En mars 1967, Michel Foucault formule pour la première fois le concept d’“héterotopie” pour désigner, par distinction des utopies, tous les espaces réels extérieurs et publics intermédiaires et indéfinissables traversés par l’être humain, “sortes de lieux hors de tous les lieux” s’étendant des édifices sacrés aux cimetières en passant par les salles de cinéma. Si le philosophe français ne cite alors aucune œuvre pour exemplifier son propos, son néologisme – formé à partir des termes grecs heteros (autre) et topos (espace) – pourrait également englober les créations artistiques dont le public fait l’expérience réelle, sensorielle, spatio-temporelle voire émotionnelle. Car au fil des pratiques respectives des jeunes artistes français Claire Nicolet et Valentin Ranger, que la galerie du jour réunit pendant deux mois dans une exposition à quatre mains, ce sont bien des centaines d’ “espaces autres” que l’on rencontre, déployés à travers des médiums et techniques variés et des formes étonnantes – pour ne pas dire déroutantes.
À l’épurement, l’immobilité et à l’inflexible structure des œuvres de Claire Nicolet, Valentin Ranger répond par le foisonnement dionysiaque assumé des siennes.

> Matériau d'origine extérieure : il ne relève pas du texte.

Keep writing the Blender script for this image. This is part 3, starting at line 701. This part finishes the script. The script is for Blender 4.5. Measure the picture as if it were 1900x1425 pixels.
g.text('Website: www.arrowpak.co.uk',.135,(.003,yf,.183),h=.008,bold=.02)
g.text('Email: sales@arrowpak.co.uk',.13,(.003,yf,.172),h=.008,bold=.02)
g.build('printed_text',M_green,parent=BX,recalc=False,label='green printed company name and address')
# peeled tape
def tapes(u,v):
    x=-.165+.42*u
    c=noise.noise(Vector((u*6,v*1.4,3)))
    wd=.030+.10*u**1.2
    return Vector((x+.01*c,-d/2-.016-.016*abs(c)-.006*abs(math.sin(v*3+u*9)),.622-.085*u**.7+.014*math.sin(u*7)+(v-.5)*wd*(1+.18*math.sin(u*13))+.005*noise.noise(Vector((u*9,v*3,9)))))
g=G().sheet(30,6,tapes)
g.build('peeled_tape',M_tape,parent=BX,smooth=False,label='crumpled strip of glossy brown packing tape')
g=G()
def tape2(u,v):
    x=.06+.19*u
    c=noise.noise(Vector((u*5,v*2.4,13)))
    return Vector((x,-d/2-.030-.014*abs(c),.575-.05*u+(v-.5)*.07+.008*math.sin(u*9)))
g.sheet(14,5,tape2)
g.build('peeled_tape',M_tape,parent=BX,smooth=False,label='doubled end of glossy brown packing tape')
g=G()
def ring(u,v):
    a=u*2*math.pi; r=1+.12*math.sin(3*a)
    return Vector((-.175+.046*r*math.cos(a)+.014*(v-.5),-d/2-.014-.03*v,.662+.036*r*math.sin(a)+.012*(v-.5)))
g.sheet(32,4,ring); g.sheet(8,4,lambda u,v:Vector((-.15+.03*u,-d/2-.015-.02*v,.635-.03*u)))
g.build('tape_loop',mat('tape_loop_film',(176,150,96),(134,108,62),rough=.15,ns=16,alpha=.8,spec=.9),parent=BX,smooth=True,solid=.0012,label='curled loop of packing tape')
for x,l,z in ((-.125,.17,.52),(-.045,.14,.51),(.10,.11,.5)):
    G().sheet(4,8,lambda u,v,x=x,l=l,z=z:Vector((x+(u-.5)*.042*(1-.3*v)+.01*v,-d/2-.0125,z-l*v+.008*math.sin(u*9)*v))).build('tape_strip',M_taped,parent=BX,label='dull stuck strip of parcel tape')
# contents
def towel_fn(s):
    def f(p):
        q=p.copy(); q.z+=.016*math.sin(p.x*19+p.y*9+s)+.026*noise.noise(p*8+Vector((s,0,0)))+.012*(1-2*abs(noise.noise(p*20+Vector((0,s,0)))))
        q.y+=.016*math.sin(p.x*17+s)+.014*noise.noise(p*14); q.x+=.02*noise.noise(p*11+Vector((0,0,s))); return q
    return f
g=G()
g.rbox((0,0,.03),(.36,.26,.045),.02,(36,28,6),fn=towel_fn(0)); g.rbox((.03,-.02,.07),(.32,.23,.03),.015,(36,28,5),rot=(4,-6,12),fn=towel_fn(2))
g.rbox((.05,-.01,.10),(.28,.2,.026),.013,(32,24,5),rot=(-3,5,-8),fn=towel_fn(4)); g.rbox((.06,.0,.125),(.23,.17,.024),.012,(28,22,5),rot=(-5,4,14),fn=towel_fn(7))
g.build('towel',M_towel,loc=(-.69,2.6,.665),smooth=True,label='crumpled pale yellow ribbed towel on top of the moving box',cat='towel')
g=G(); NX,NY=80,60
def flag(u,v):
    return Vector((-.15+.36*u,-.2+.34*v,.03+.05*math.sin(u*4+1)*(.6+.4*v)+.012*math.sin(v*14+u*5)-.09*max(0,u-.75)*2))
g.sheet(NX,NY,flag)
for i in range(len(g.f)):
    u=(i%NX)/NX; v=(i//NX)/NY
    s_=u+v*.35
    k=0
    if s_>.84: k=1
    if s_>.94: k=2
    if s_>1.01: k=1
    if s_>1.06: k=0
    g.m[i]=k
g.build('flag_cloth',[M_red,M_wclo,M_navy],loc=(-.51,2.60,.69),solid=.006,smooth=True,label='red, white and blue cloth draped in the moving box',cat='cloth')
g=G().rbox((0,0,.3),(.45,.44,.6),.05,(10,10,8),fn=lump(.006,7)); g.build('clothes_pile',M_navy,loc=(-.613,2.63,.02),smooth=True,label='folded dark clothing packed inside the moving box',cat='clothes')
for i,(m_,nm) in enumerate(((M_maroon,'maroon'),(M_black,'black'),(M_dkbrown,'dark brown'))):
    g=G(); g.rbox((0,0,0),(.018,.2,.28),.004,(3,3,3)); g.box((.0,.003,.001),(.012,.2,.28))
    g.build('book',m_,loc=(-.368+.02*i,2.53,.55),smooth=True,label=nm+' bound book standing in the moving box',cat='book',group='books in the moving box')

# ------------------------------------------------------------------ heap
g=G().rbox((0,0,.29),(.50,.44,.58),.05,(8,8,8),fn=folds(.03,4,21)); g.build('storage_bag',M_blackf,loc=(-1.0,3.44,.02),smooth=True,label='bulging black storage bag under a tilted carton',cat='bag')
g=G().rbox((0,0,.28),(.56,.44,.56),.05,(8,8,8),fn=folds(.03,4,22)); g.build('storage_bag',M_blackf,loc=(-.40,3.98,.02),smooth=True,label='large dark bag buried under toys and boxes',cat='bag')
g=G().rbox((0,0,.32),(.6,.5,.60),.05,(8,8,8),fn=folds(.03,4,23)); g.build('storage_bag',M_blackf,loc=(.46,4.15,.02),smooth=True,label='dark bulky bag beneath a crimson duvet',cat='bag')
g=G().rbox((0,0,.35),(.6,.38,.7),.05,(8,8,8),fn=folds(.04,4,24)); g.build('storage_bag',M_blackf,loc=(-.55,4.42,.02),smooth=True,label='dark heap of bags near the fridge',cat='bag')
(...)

Là où la première dépeint avec une certaine distance et frontalité des espaces extérieurs dont l’humain semble avoir disparu, le second immerge le spectateur au cœur de mondes intérieurs qui s’infiltrent jusqu’en-dessous de l’épiderme, où des corps hybrides et colorés cohabitent, s’imbriquent voire éructent dans des scènes de jouissance orgiaques.

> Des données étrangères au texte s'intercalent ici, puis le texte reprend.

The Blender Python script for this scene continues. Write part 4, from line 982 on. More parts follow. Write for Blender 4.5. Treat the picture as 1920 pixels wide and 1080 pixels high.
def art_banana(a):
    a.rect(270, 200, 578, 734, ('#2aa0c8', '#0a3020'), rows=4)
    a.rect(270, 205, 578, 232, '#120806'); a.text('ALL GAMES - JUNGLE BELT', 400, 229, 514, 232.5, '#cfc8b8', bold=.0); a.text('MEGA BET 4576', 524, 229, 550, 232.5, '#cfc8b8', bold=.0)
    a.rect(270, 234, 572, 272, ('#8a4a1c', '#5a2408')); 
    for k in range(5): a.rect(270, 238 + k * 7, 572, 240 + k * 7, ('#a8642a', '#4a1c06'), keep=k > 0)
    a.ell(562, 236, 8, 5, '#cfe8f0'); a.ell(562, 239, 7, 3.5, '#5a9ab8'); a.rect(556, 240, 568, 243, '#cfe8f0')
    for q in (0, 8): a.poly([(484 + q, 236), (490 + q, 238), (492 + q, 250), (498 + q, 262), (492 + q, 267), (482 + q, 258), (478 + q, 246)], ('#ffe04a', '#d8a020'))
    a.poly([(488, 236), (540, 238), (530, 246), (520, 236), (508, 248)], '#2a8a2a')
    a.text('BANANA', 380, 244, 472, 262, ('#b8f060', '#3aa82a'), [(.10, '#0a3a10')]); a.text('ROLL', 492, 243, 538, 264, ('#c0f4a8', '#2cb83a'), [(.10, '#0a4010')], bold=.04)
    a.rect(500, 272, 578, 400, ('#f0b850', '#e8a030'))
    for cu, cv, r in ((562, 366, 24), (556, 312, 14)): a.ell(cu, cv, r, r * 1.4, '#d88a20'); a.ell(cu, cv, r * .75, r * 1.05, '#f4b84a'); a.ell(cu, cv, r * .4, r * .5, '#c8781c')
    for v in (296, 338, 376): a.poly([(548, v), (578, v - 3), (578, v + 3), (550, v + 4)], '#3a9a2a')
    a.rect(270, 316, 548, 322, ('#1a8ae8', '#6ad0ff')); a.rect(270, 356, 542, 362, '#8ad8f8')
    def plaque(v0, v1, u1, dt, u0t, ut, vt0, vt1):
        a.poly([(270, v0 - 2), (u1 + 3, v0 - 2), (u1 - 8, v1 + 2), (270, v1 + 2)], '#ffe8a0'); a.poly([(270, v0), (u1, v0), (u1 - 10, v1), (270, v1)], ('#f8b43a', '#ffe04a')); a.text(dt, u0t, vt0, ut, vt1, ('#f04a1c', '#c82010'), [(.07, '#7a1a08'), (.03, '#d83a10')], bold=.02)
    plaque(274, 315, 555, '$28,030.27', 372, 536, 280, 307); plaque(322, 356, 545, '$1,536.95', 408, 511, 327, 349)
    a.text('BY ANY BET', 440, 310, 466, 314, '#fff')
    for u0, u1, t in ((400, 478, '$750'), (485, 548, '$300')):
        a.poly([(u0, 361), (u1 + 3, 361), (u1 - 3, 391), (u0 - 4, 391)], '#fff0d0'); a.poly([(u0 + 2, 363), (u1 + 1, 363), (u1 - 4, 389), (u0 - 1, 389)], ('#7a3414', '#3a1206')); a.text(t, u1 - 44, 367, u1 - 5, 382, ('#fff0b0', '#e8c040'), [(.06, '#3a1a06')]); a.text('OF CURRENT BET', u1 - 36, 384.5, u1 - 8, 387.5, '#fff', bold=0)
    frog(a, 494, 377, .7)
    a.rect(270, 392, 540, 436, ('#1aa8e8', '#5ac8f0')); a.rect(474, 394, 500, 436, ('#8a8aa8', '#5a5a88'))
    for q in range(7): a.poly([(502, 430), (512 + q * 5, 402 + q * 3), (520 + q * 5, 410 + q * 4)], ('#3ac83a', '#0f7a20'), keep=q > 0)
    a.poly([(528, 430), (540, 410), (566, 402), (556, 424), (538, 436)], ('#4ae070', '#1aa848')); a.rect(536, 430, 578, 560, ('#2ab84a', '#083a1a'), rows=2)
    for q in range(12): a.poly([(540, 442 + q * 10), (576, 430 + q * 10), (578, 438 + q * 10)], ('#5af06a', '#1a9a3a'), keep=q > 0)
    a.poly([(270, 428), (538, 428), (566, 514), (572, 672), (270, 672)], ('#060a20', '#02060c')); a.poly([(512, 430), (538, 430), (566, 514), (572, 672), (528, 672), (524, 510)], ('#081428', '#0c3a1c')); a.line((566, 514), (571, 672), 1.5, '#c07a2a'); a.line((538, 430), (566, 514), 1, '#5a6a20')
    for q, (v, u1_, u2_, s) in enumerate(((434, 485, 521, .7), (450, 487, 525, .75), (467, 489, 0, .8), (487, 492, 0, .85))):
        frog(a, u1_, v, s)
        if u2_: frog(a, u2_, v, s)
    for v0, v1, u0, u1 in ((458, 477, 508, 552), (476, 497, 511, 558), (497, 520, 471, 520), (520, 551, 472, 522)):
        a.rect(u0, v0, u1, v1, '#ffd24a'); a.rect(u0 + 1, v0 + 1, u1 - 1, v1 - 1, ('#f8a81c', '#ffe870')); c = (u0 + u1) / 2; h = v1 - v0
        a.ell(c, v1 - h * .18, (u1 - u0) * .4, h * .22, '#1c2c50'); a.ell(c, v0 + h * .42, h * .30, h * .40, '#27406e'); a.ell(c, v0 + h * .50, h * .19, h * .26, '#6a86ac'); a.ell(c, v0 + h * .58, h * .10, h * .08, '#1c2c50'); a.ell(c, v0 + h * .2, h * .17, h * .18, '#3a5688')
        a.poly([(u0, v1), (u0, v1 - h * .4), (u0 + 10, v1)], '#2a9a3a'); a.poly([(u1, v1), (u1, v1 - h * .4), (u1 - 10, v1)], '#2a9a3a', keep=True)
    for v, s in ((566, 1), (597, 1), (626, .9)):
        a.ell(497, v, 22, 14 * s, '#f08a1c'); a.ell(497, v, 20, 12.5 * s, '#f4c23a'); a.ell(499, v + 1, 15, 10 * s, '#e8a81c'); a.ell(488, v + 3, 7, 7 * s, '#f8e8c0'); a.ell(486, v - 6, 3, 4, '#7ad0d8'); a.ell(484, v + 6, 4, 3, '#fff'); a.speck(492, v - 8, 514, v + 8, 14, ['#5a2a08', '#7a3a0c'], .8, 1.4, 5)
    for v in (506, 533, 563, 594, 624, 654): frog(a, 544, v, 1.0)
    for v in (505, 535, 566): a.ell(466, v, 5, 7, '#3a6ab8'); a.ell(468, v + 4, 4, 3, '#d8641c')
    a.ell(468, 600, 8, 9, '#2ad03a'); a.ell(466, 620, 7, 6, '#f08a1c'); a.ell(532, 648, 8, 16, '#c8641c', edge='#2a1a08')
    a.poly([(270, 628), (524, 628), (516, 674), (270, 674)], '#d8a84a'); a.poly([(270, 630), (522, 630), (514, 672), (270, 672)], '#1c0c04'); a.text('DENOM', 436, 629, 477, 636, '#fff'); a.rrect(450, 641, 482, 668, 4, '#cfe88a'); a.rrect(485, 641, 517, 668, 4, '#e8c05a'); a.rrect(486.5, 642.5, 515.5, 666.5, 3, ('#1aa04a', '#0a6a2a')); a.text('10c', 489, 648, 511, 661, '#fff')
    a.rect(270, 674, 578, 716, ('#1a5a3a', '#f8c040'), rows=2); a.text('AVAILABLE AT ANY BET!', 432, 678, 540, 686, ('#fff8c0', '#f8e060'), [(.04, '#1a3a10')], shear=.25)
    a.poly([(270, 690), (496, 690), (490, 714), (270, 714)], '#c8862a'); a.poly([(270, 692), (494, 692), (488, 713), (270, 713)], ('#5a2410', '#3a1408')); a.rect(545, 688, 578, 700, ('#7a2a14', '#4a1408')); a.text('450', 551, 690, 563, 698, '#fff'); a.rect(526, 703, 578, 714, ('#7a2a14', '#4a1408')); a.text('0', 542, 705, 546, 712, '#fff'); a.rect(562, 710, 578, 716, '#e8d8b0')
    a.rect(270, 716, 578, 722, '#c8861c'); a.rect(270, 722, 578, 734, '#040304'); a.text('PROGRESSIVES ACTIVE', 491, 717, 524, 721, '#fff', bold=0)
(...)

À première vue, tout oppose les pratiques de Claire Nicolet et Valentin Ranger. Mais au-delà des apparentes divergences, ce sont ici leurs points de convergence, plus nombreux qu’ils n’y paraissent, qui font toute la justesse de ce face à face. L’antinomie entre absence de l’être vivant au profit du paysage chez la première, et son abondance chez le second, au point de faire passer son environnement à l’arrière-plan, sont en fait tout aussi fallacieux. Discret, l’humain n’en est pas moins présent dans les œuvres de Claire Nicolet, dont les immeubles, fenêtres et autres encadrements de portes ont tous été conçus d’après les dimensions de notre espèce, que l’envahissante végétation dépeinte semble inciter à l’humilité. Quant aux espaces chez Valentin Ranger, ils comptent autant que les corps en ce qu’ils plongent le public dans son imaginaire touffu, déployé de la surface du papier à celle de l’écran vidéo.